Face à la crise climatique, la
mise en œuvre des recommandations des scientifiques
implique une réappropriation collective, une prise de
contrôle démocratique de secteurs clés comme ceux du
transport et de l’énergie, la remise en cause de la
propriété privée qui est à la base de la logique du profit
à court terme.
Nos réponses face à la crise
écologique redonnent ainsi toute son actualité à l’idée
d’une planification socialiste et démocratique… car c’est
le seul cadre dans lequel peuvent être mises en œuvre à
l’échelle planétaire les solutions que les scientifiques
proposent pour réduire l’impact des activités humaines sur
notre environnement.
Intégrer la question
écologique implique de retrouver dans la critique marxiste
du capitalisme ce qu’elle a de plus fondamental, de plus
philosophique : la critique de l’aliénation et de la
perversion des rapports entre l’Homme et la Nature.
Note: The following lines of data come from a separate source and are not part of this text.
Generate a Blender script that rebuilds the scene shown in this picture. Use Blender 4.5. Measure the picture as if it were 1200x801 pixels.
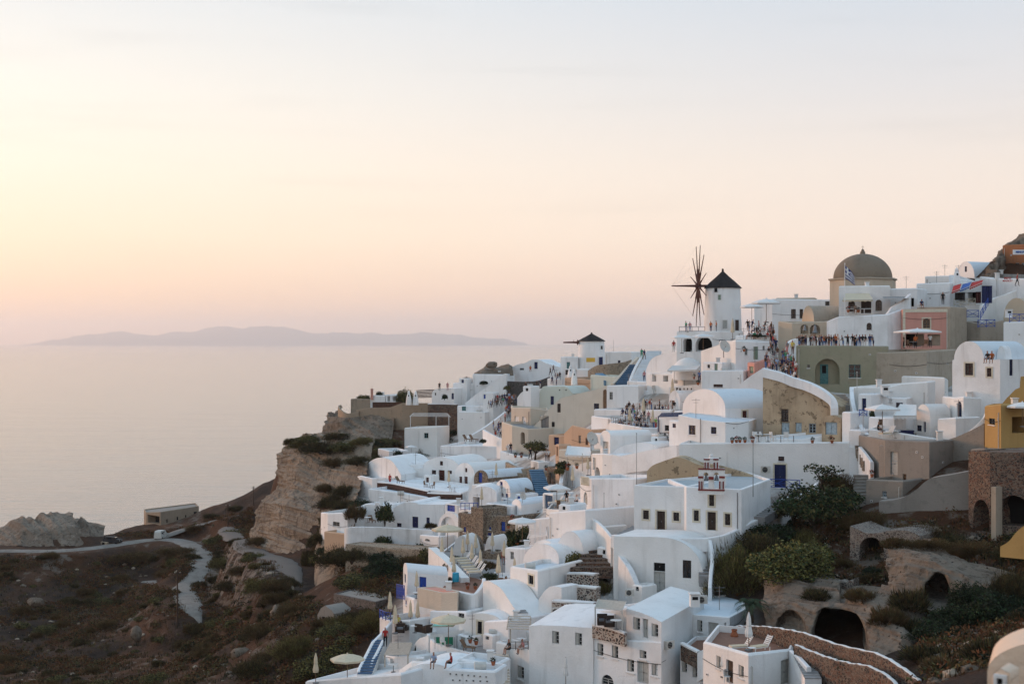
import bpy, bmesh, math, random
import numpy as np
from mathutils import Vector, Matrix
from mathutils.geometry import tessellate_polygon
for _o in list(bpy.data.objects): bpy.data.objects.remove(_o)
S = bpy.context.scene
COL = S.collection
R = math.radians
random.seed(7); np.random.seed(7)
# ------------------------------------------------------------------ camera, world, sun, exposure
F, CX, CY, CZ = 1667.0, 600.0, 400.5, 100.0     # focal length and centre in photo pixels, camera height over the sea
cam = bpy.data.cameras.new('camera'); camo = bpy.data.objects.new('camera', cam); COL.objects.link(camo)
camo.location = (0, 0, CZ); camo.rotation_euler = (R(90), 0, 0)
cam.lens = 36 * F / 1200; cam.clip_end = 90000; cam.clip_start = .5
cam.dof.use_dof = True; cam.dof.focus_distance = 185; cam.dof.aperture_fstop = 2.0
S.camera = camo
SUN_AZ, SUN_EL = -60.0, 5.0                      # degrees: to the side of the view axis, over the horizon
W = bpy.data.worlds.new('World'); S.world = W; W.use_nodes = True
nt = W.node_tree; nt.nodes.clear()
def N(nt, t, **kw):
    n = nt.nodes.new(t)
    for k, v in kw.items():
        if k.startswith('i_'): n.inputs[int(k[2:])].default_value = v
        else: setattr(n, k, v)
    return n
def L(nt, a, b): nt.links.new(a, b)
def srgb(c): return tuple(((v/255+.055)/1.055)**2.4 if v > 10 else v/255/12.92 for v in c) + (1,)
def ramp(nt, stops, interp='LINEAR'):
    n = nt.nodes.new('ShaderNodeValToRGB'); cr = n.color_ramp; cr.interpolation = interp
    while len(cr.elements) < len(stops): cr.elements.new(.5)
    for e, (p, c) in zip(cr.elements, stops): e.position = p; e.color = c if len(c) == 4 else tuple(c)+(1,)
    return n
out = N(nt, 'ShaderNodeOutputWorld')
sky = N(nt, 'ShaderNodeTexSky', sky_type='NISHITA', sun_disc=False)
sky.sun_elevation = R(SUN_EL); sky.sun_rotation = R(SUN_AZ); sky.air_density = 1.0; sky.dust_density = 1.5; sky.ozone_density = 2.0
bg1 = N(nt, 'ShaderNodeBackground'); bg1.inputs[1].default_value = .03
L(nt, sky.outputs[0], bg1.inputs[0])
tc = N(nt, 'ShaderNodeTexCoord'); sep = N(nt, 'ShaderNodeSeparateXYZ'); L(nt, tc.outputs['Generated'], sep.inputs[0])
# hazy evening veil: colour by elevation, warmer and brighter round the sun
els = [(0, (248,214,196)), (.03, (248,213,192)), (.07, (244,221,204)), (.12, (234,218,206)), (.17, (217,211,209)), (.235, (199,204,211)), (.40, (188,207,223)), (1., (166,199,230))]
cool = ramp(nt, [(p, srgb(c)) for p, c in els]); L(nt, sep.outputs[2], cool.inputs[0])
elw = [(0, (255,206,172)), (.03, (255,210,170)), (.07, (254,225,192)), (.12, (250,233,211)), (.17, (244,234,218)), (.235, (227,224,219)), (.40, (194,209,221)), (1., (166,199,230))]
warm = ramp(nt, [(p, srgb(c)) for p, c in elw]); L(nt, sep.outputs[2], warm.inputs[0])
dt = N(nt, 'ShaderNodeVectorMath', operation='DOT_PRODUCT'); L(nt, tc.outputs['Generated'], dt.inputs[0])
dt.inputs[1].default_value = (math.sin(R(SUN_AZ)), math.cos(R(SUN_AZ)), 0)
azf = N(nt, 'ShaderNodeMapRange', interpolation_type='SMOOTHSTEP'); L(nt, dt.outputs['Value'], azf.inputs[0])
azf.inputs[1].default_value = .2; azf.inputs[2].default_value = 1.0
mx = N(nt, 'ShaderNodeMix', data_type='RGBA'); L(nt, azf.outputs[0], mx.inputs[0]); L(nt, cool.outputs[0], mx.inputs[6]); L(nt, warm.outputs[0], mx.inputs[7])
# thin streaks of cloud
mp = N(nt, 'ShaderNodeMapping'); mp.inputs['Scale'].default_value = (3, 3, 42); L(nt, tc.outputs['Generated'], mp.inputs[0])
nz = N(nt, 'ShaderNodeTexNoise'); nz.inputs['Scale'].default_value = 1.7; nz.inputs['Detail'].default_value = 5; L(nt, mp.outputs[0], nz.inputs[0])
cl = N(nt, 'ShaderNodeMapRange'); L(nt, nz.outputs[0], cl.inputs[0]); cl.inputs[1].default_value = .55; cl.inputs[2].default_value = .8; cl.inputs[3].default_value = 1.0; cl.inputs[4].default_value = .93
ml = N(nt, 'ShaderNodeVectorMath', operation='SCALE'); L(nt, mx.outputs[2], ml.inputs[0]); L(nt, cl.outputs[0], ml.inputs['Scale'])
bg2 = N(nt, 'ShaderNodeBackground'); bg2.inputs[1].default_value = .835; L(nt, ml.outputs[0], bg2.inputs[0])
ad = N(nt, 'ShaderNodeAddShader'); L(nt, bg1.outputs[0], ad.inputs[0]); L(nt, bg2.outputs[0], ad.inputs[1]); L(nt, ad.outputs[0], out.inputs[0])
sl = bpy.data.lights.new('sun', 'SUN'); sl.energy = 2.0; sl.angle = R(14); sl.color = (1, .52, .30)
so = bpy.data.objects.new('sun', sl); COL.objects.link(so)
sd = Vector((math.sin(R(SUN_AZ))*math.cos(R(SUN_EL)), math.cos(R(SUN_AZ))*math.cos(R(SUN_EL)), math.sin(R(SUN_EL))))
so.rotation_euler = sd.to_track_quat('Z', 'Y').to_euler(); so.location = (-60, 60, 160)
S.view_settings.view_transform = 'Standard'; S.view_settings.look = 'None'; S.view_settings.exposure = 0.48; S.view_settings.gamma = 1
S.render.engine = 'CYCLES'
S.cycles.use_denoising = True; S.cycles.max_bounces = 6; S.cycles.diffuse_bounces = 3; S.cycles.glossy_bounces = 2; S.cycles.transmission_bounces = 2; S.cycles.volume_bounces = 2; S.cycles.transparent_max_bounces = 6
S.cycles.caustics_reflective = False; S.cycles.caustics_refractive = False; S.cycles.sample_clamp_indirect = 4
# ------------------------------------------------------------------ helpers
def P(px, py, D): return Vector(((px-CX)/F*D, D, CZ+(CY-py)/F*D))
ORG = {}
def props(o, label=None, cat=None, group=None, kind=None):
    if label: o['label'] = label
    if cat: o['category'] = cat
    if group: o['group'] = group
    if kind: o['kind'] = kind
    return o
def thing(name, label, cat, loc, group=None):
    o = bpy.data.objects.new(name, None); COL.objects.link(o); o.location = loc; o.empty_display_size = .3
    ORG[o.name] = Vector(loc)
    return props(o, label, cat, group, 'thing')
class MB:
    def __init__(s): s.v = []; s.f = []; s.m = []
    def add(s, vs, fs, m=0):
        b = len(s.v); s.v += [tuple(x) for x in vs]; s.f += [tuple(i+b for i in q) for q in fs]; s.m += [m]*len(fs)
    def quad(s, a, b, c, d, m=0): s.add([a, b, c, d], [(0, 1, 2, 3)], m)
    def poly(s, vs, m=0): s.add(vs, [tuple(range(len(vs)))], m)
    def obox(s, o, ax, ay, az, m=0):   # corner o and three edge vectors
        o, ax, ay, az = Vector(o), Vector(ax), Vector(ay), Vector(az)
        vs = [o, o+ax, o+ax+ay, o+ay, o+az, o+ax+az, o+ax+ay+az, o+ay+az]
        s.add(vs, [(0,3,2,1), (4,5,6,7), (0,1,5,4), (1,2,6,5), (2,3,7,6), (3,0,4,7)], m)
    def box(s, c, sx, sy, sz, rz=0, m=0):  # centre of the base, sizes
        u = Vector((math.cos(rz), math.sin(rz), 0)); w = Vector((-u.y, u.x, 0)); c = Vector(c)
        s.obox(c-u*sx/2-w*sy/2, u*sx, w*sy, Vector((0, 0, sz)), m)
    def tube(s, pts, r, n=6, m=0):
        pts = [Vector(p) for p in pts]; rr = r if isinstance(r, (list, tuple)) else [r]*len(pts); vs = []
        for i, p in enumerate(pts):
            t = (pts[min(i+1, len(pts)-1)]-pts[max(i-1, 0)]).normalized()
            a = t.cross(Vector((0, 0, 1)) if abs(t.z) < .9 else Vector((1, 0, 0))).normalized(); b = t.cross(a)
            vs += [p+(a*math.cos(k*2*math.pi/n)+b*math.sin(k*2*math.pi/n))*rr[i] for k in range(n)]
        fs = [(i*n+k, i*n+(k+1) % n, (i+1)*n+(k+1) % n, (i+1)*n+k) for i in range(len(pts)-1) for k in range(n)]
        fs += [tuple(range(n)), tuple((len(pts)-1)*n+k for k in range(n-1, -1, -1))]
        s.add(vs, fs, m)
    def lathe(s, c, prof, n=16, m=0, wob=None):   # prof: (radius, z)
        c = Vector(c); vs = []
        for r, z in prof:
            for k in range(n):
                a = k*2*math.pi/n; q = r*(wob(k, z) if wob else 1); vs.append(c+Vector((q*math.cos(a), q*math.sin(a), z)))
        fs = [(i*n+k, i*n+(k+1) % n, (i+1)*n+(k+1) % n, (i+1)*n+k) for i in range(len(prof)-1) for k in range(n)]
        s.add(vs, fs, m)
    def mesh(s, name, mats, org=Vector((0, 0, 0)), smooth=False):
        me = bpy.data.meshes.new(name)
        me.from_pydata([(x-org[0], y-org[1], z-org[2]) for x, y, z in s.v], [], s.f)
        for x in (mats if isinstance(mats, (list, tuple)) else [mats]): me.materials.append(x)
        me.polygons.foreach_set('material_index', s.m)
        if smooth: me.polygons.foreach_set('use_smooth', [True]*len(s.f))
        me.update(); return me
    def build(s, name, mats, parent=None, smooth=False, fix=True):
        org = ORG[parent.name] if parent else Vector((0, 0, 0))
        if not parent and s.v:
            a = np.array(s.v); org = Vector(((a[:, 0].min()+a[:, 0].max())/2, (a[:, 1].min()+a[:, 1].max())/2, a[:, 2].min()))
        me = s.mesh(name, mats, org, smooth)
        if fix:
            bm = bmesh.new(); bm.from_mesh(me); bmesh.ops.remove_doubles(bm, verts=bm.verts, dist=.0005); bmesh.ops.recalc_face_normals(bm, faces=bm.faces); bm.to_mesh(me); bm.free()
        o = bpy.data.objects.new(name, me); COL.objects.link(o)
        if parent: o.parent = parent
        else: o.location = org
        ORG[o.name] = org
        return o
def copy_tree(o, parent=None):
    c = o.copy(); COL.objects.link(c); c.parent = parent
    for ch in o.children: copy_tree(ch, c)
    return c
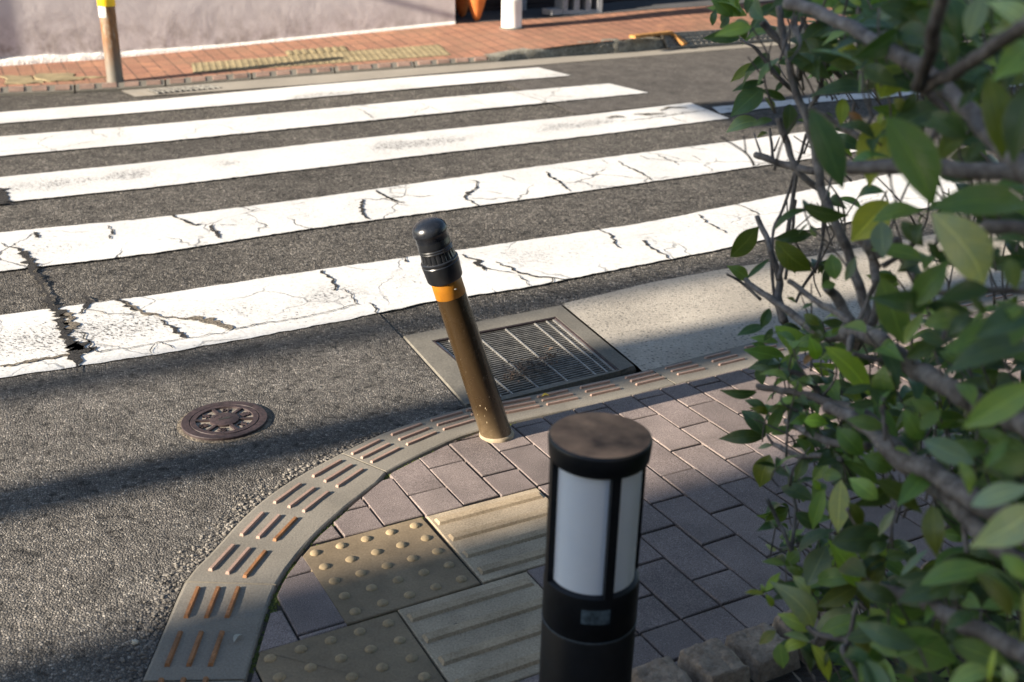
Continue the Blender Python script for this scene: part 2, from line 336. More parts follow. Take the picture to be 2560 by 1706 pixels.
# ------------------------------------------------------------------ mesh helpers
class MB:
    def __init__(s): s.v = []; s.f = []; s.uv = None
    def add(s, vs, fs):
        o = len(s.v); s.v += [tuple(x) for x in vs]; s.f += [tuple(i + o for i in f) for f in fs]
    def prism(s, poly, z0, z1, cham=0.0, bottom=False):
        """poly: CCW list of 2-D/3-D points; chamfered top."""
        P = [Vector((p[0], p[1], 0)) for p in poly]
        ar = sum(P[i].x * P[(i + 1) % len(P)].y - P[(i + 1) % len(P)].x * P[i].y for i in range(len(P)))
        if ar < 0: P.reverse()
        n = len(P); vs = [(p.x, p.y, z0) for p in P]
        if cham > 0:
            ins = []
            for i in range(n):
                a, b, c = P[i - 1], P[i], P[(i + 1) % n]
                e1 = (b - a).normalized(); e2 = (c - b).normalized()
                n1 = Vector((-e1.y, e1.x, 0)); n2 = Vector((-e2.y, e2.x, 0))
                m = (n1 + n2); m = m / max(.35, 1 + n1.dot(n2)); ins.append(b + m * cham)
            vs += [(p.x, p.y, z1 - cham) for p in P] + [(p.x, p.y, z1) for p in ins]; L = 3
        else: vs += [(p.x, p.y, z1) for p in P]; L = 2
        fs = []
        for l in range(L - 1):
            for i in range(n):
                j = (i + 1) % n; fs.append((l * n + i, l * n + j, (l + 1) * n + j, (l + 1) * n + i))
        fs.append(tuple((L - 1) * n + i for i in range(n)))
        if bottom: fs.append(tuple(reversed(range(n))))
        s.add(vs, fs)
    def box(s, c, x, y, z, ax=None):
        """c centre, half sizes x,y,z, ax = 3 unit vectors"""
        ax = ax or (Vector((1, 0, 0)), Vector((0, 1, 0)), Vector((0, 0, 1))); c = Vector(c)
        vs = [c + ax[0] * (x * i) + ax[1] * (y * j) + ax[2] * (z * q) for q in (-1, 1) for i, j in ((-1, -1), (1, -1), (1, 1), (-1, 1))]
        s.add(vs, [(3, 2, 1, 0), (4, 5, 6, 7), (0, 1, 5, 4), (1, 2, 6, 5), (2, 3, 7, 6), (3, 0, 4, 7)])
    def lathe(s, prof, n=32, org=Vector((0, 0, 0)), axis=Vector((0, 0, 1)), fl=None, a0=0, a1=2 * math.pi, cap=True):
        axis = axis.normalized(); t = Vector((1, 0, 0)) if abs(axis.x) < .9 else Vector((0, 1, 0))
        bx = (t - axis * t.dot(axis)).normalized(); by = axis.cross(bx)
        full = a1 - a0 > 6.28; m = n if full else n + 1
        vs = []; fs = []
        for q, (r, h) in enumerate(prof):
            for i in range(m):
                a = a0 + (a1 - a0) * i / n
                rr = r * (fl(a, q) if fl else 1)
                vs.append(org + axis * h + (bx * math.cos(a) + by * math.sin(a)) * rr)
        for q in range(len(prof) - 1):
            for i in range(n if full else n):
                j = (i + 1) % m
                fs.append((q * m + i, q * m + j, (q + 1) * m + j, (q + 1) * m + i))
        if cap and full:
            fs.append(tuple((len(prof) - 1) * m + i for i in range(m)))
            fs.append(tuple(reversed(range(m))))
        s.add(vs, fs)
    def tube(s, pts, rad, n=7, wob=0.0, cap=True):
        pts = [Vector(p) for p in pts]; k = len(pts); vs = []; fs = []; up = None
        for i in range(k):
            d = (pts[min(i + 1, k - 1)] - pts[max(i - 1, 0)]).normalized()
            if up is None:
                t = Vector((0, 0, 1)) if abs(d.z) < .9 else Vector((1, 0, 0)); up = (t - d * t.dot(d)).normalized()
            else: up = (up - d * up.dot(d)).normalized()
            sd_ = d.cross(up); r = rad[i] if isinstance(rad, (list, tuple)) else rad
            for j in range(n):
                a = 2 * math.pi * j / n; rr = r * (1 + wob * random.uniform(-1, 1))
                vs.append(pts[i] + (up * math.cos(a) + sd_ * math.sin(a)) * rr)
        for i in range(k - 1):
            for j in range(n):
                q = (j + 1) % n; fs.append((i * n + j, i * n + q, (i + 1) * n + q, (i + 1) * n + j))
        if cap: fs.append(tuple(reversed(range(n)))); fs.append(tuple((k - 1) * n + j for j in range(n)))
        s.add(vs, fs)
    def dome(s, c, r, h, n=14, rings=3, top=.35, nrm=Vector((0, 0, 1))):
        vs = []; fs = []; c = Vector(c)
        for q in range(rings + 1):
            t = q / rings; ang = t * math.pi / 2
            rr = r * (math.cos(ang) * (1 - top * .0) if q < rings else .0); hh = h * math.sin(ang)
            if q == rings: vs.append(c + nrm * h)
            else:
                for i in range(n):
                    a = 2 * math.pi * i / n; vs.append(c + Vector((math.cos(a) * rr, math.sin(a) * rr, 0)) + nrm * hh)
        for q in range(rings - 1):
            for i in range(n): fs.append((q * n + i, q * n + (i + 1) % n, (q + 1) * n + (i + 1) % n, (q + 1) * n + i))
        for i in range(n): fs.append(((rings - 1) * n + i, (rings - 1) * n + (i + 1) % n, rings * n))
        s.add(vs, fs)
    def poly(s, pts):
        """concave polygon, tessellated, facing up"""
        P = [Vector(p) for p in pts]
        for t in tessellate_polygon([P]):
            a, b, c = (P[i] for i in t)
            if (b - a).cross(c - a).z < 0: t = (t[0], t[2], t[1])
            s.add([P[i] for i in t], [(0, 1, 2)])
    def build(s, name, mat, parent=None, smooth=None, uvs=None):
        me = bpy.data.meshes.new(name); me.from_pydata(s.v, [], s.f); me.update()
        o = bpy.data.objects.new(name, me); COL.objects.link(o)
        if mat is not None: me.materials.append(mat)
        if smooth is not None:
            for p in me.polygons: p.use_smooth = True
            if smooth < 179: me.set_sharp_from_angle(angle=R(smooth))
        if parent is not None:
            o.parent = parent; o.matrix_parent_inverse = Matrix.Translation(parent.location).inverted()
        return o

def tag(o, label=None, cat=None, group=None, kind=None):
    for k_, v_ in (('label', label), ('category', cat), ('group', group), ('kind', kind)):
        if v_: o[k_] = v_
    return o
def thing(name, loc, label, cat, group=None):
    o = bpy.data.objects.new(name, None); COL.objects.link(o); o.location = loc; o.empty_display_size = .05
    return tag(o, label, cat, group)
def lerp(a, b, t): return a + (b - a) * t
def resample(pts, step):
    out = []
    for a, b in zip(pts, pts[1:]):
        n = max(1, int((b - a).length / step))
        out += [a.lerp(b, i / n) for i in range(n)]
    return out + [pts[-1]]
def poly_at(pts, s):
    """point and tangent at arc length s (extrapolates)"""
    acc = 0
    for i, (a, b) in enumerate(zip(pts, pts[1:])):
        L = (b - a).length
        if s <= acc + L or i == len(pts) - 2:
            d = (b - a) / L; return a + d * (s - acc), d
        acc += L
def smooth_line(pts, sub=6):
    out = []
    n = len(pts)
    for i in range(n - 1):
        p0, p1, p2, p3 = pts[max(i - 1, 0)], pts[i], pts[i + 1], pts[min(i + 2, n - 1)]
        for j in range(sub):
            t = j / sub
            out.append(.5 * ((2 * p1) + (p2 - p0) * t + (2 * p0 - 5 * p1 + 4 * p2 - p3) * t * t + (3 * p1 - p0 - 3 * p2 + p3) * t ** 3))
    return out + [pts[-1]]

# ------------------------------------------------------------------ near kerb lines
kerb_out_px = [(300, 1830), (352, 1699), (400, 1587), (461, 1449), (530, 1375), (620, 1278), (720, 1203), (846, 1134), (979, 1072), (1160, 1018), (1320, 988), (1606, 926), (1851, 862), (2160, 790), (2463, 722), (2760, 655)]
kerb_in_px = [(588, 1830), (613, 1706), (644, 1600), (692, 1462), (772, 1355), (860, 1272), (952, 1200), (976, 1176), (1113, 1108), (1174, 1085), (1278, 1055), (1498, 1008), (1704, 957), (1878, 919), (2463, 775), (2760, 700)]
kout = smooth_line([G(*p) for p in kerb_out_px], 4); kin = smooth_line([G(*p) for p in kerb_in_px], 4)
# centre line by pairing the two edges by arc length
def plen(pts): return sum((b - a).length for a, b in zip(pts, pts[1:]))
def nearest_on(pts, q):
    best = (1e9, 0); acc = 0
    for a, b in zip(pts, pts[1:]):
        d = b - a; L = d.length; t = max(0, min(1, (q - a).dot(d) / (L * L)))
        ds = (a + d * t - q).length
        if ds < best[0]: best = (ds, acc + t * L)
        acc += L
    return best[1]
def inner_at(so_):
    p, d = poly_at(kout, so_); n = Vector((d.y, -d.x, 0))
    best = None
    for a, b in zip(kin, kin[1:]):    # intersect the normal ray with the inner line
        e = b - a; den = n.x * e.y - n.y * e.x
        if abs(den) < 1e-9: continue
        r = a - p; t = (r.x * e.y - r.y * e.x) / den; s_ = (r.x * n.y - r.y * n.x) / den
        if t > 0 and -.001 <= s_ <= 1.001 and (best is None or t < best): best = t
    return p + n * (best if best else .2)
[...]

C’est cela qui permettra de
redonner aux idées socialistes tout leur contenu de
contestation globale du système. Pousser la critique
radicale du mode de production capitaliste jusqu’au bout
implique d’y intégrer les causes de la crise écologique
comme conséquences des contradictions du capitalisme
mondialisé et nos réponses à cette crise qui passent par
la remise en cause de la propriété privée des grands
moyens de production et par leur réappropriation
collective, base d’une planification démocratique de
l’économie.
Le programme socialiste ainsi
actualisé se définit comme une réponse globale à la crise
du capitalisme, y compris la crise écologique, qui
implique une transformation révolutionnaire de la société.